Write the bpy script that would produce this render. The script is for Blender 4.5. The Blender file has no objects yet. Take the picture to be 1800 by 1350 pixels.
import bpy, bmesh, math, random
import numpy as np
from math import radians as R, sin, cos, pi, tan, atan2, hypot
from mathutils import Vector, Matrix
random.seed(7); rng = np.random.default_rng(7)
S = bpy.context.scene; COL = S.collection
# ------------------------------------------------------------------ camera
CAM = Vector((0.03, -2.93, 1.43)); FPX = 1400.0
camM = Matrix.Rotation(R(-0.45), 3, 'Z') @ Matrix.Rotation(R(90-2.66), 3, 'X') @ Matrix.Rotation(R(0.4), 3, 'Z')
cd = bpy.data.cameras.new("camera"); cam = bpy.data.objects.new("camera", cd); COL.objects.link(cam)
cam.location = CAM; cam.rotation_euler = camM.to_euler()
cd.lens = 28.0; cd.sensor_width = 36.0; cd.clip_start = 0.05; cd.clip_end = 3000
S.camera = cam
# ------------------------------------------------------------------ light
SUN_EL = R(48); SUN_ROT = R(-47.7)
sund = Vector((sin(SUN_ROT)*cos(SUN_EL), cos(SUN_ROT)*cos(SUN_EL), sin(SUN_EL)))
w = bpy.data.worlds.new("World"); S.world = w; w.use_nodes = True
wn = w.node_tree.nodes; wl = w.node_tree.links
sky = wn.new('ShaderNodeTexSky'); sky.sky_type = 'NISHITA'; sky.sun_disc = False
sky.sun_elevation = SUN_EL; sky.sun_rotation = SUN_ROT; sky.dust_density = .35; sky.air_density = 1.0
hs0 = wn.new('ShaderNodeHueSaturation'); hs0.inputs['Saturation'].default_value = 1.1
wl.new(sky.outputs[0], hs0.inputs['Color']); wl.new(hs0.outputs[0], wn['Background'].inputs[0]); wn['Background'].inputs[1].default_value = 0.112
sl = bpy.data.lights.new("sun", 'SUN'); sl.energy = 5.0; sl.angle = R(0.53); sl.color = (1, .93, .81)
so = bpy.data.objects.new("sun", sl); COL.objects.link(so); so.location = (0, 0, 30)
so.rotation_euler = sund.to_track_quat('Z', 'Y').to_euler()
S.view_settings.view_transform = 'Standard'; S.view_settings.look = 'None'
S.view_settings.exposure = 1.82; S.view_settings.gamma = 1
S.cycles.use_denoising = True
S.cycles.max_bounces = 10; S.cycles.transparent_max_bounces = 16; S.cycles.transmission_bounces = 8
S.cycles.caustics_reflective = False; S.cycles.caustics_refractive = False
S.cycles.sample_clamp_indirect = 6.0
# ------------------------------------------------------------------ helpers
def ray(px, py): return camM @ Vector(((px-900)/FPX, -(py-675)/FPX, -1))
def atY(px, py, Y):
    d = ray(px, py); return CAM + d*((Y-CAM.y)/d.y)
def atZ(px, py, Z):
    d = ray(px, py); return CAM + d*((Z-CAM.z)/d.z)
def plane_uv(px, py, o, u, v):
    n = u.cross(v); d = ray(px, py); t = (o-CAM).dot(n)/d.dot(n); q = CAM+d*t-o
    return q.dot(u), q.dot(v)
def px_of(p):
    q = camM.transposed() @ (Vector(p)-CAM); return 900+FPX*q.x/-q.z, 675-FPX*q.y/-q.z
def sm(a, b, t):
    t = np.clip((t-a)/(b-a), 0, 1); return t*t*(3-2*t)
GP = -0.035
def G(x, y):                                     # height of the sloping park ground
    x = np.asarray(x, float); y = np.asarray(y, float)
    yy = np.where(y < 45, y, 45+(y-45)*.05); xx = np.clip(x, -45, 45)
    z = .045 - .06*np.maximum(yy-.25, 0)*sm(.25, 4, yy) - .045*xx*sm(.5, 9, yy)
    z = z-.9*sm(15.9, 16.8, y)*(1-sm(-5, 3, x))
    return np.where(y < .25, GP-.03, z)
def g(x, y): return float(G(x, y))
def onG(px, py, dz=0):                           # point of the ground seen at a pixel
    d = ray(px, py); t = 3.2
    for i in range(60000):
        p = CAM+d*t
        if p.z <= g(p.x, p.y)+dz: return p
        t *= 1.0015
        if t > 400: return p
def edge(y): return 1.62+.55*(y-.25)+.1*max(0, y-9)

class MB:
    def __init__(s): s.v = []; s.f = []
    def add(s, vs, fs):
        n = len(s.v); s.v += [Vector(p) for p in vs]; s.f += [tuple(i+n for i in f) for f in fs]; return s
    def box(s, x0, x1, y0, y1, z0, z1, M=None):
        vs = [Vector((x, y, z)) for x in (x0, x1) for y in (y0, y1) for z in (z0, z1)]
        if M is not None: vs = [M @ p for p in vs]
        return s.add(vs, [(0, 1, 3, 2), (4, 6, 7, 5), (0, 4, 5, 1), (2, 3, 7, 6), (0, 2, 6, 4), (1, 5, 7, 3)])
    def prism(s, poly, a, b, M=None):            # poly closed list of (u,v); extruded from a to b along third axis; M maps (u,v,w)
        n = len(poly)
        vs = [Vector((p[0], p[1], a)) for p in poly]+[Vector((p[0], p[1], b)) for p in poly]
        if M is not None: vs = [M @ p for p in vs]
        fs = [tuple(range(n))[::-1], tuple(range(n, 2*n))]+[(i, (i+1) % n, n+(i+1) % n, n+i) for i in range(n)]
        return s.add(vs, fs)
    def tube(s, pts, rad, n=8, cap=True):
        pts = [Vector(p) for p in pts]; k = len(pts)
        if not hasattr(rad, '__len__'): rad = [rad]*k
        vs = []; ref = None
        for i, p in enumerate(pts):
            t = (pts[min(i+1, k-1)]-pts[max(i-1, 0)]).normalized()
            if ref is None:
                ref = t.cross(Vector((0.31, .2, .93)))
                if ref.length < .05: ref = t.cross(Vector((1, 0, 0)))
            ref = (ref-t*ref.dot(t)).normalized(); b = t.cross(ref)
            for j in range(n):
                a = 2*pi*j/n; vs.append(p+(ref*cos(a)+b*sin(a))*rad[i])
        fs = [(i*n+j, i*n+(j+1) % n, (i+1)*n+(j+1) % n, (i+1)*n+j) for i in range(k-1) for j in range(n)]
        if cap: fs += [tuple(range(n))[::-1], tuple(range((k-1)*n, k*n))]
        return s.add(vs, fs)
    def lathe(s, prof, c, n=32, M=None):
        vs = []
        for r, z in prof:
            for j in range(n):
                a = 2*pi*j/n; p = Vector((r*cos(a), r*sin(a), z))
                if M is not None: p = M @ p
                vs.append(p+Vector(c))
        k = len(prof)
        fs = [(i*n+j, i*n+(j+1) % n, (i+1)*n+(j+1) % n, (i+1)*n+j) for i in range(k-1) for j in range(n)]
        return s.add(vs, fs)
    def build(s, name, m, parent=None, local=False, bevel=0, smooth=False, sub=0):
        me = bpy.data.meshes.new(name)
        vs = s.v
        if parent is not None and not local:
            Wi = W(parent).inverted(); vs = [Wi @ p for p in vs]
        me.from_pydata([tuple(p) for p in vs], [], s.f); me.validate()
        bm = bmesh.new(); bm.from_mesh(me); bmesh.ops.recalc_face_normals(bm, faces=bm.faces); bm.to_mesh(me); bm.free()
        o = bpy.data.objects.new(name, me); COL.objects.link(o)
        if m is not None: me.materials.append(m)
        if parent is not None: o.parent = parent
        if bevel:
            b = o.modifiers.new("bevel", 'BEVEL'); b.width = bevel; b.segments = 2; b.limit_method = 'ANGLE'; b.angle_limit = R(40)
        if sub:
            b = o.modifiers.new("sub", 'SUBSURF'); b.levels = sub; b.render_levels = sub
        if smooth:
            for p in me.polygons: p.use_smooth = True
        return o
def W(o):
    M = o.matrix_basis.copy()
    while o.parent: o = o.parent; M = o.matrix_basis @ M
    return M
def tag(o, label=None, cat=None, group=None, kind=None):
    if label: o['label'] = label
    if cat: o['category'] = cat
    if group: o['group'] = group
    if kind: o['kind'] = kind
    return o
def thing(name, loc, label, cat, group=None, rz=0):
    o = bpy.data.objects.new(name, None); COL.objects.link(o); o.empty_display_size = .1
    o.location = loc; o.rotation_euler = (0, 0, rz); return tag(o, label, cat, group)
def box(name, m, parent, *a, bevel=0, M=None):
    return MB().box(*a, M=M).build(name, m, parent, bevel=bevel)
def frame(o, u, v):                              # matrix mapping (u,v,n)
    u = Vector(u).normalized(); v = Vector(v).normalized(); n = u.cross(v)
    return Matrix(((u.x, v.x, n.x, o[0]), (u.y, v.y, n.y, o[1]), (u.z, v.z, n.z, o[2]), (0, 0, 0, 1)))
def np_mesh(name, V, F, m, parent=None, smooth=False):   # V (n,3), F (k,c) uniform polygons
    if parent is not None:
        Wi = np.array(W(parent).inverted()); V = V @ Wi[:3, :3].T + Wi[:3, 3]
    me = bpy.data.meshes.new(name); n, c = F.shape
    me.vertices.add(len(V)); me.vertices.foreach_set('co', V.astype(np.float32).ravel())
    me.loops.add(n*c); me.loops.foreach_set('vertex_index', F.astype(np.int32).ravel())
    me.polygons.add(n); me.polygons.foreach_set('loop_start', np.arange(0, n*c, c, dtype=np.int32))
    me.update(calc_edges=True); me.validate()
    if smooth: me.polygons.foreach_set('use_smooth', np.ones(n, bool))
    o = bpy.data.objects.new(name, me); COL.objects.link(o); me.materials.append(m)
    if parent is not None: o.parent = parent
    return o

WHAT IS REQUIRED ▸
Search the preceding listing for "objects" and extract every line where it is found.

WRITTEN SOLUTION ▸
Write the bpy script that would produce this render. The script is for Blender 4.5. The Blender file has no objects yet. Take the picture to be 1800 by 1350 pixels.
cd = bpy.data.cameras.new("camera"); cam = bpy.data.objects.new("camera", cd); COL.objects.link(cam)
so = bpy.data.objects.new("sun", sl); COL.objects.link(so); so.location = (0, 0, 30)
        o = bpy.data.objects.new(name, me); COL.objects.link(o)
    o = bpy.data.objects.new(name, None); COL.objects.link(o); o.empty_display_size = .1
    o = bpy.data.objects.new(name, me); COL.objects.link(o); me.materials.append(m)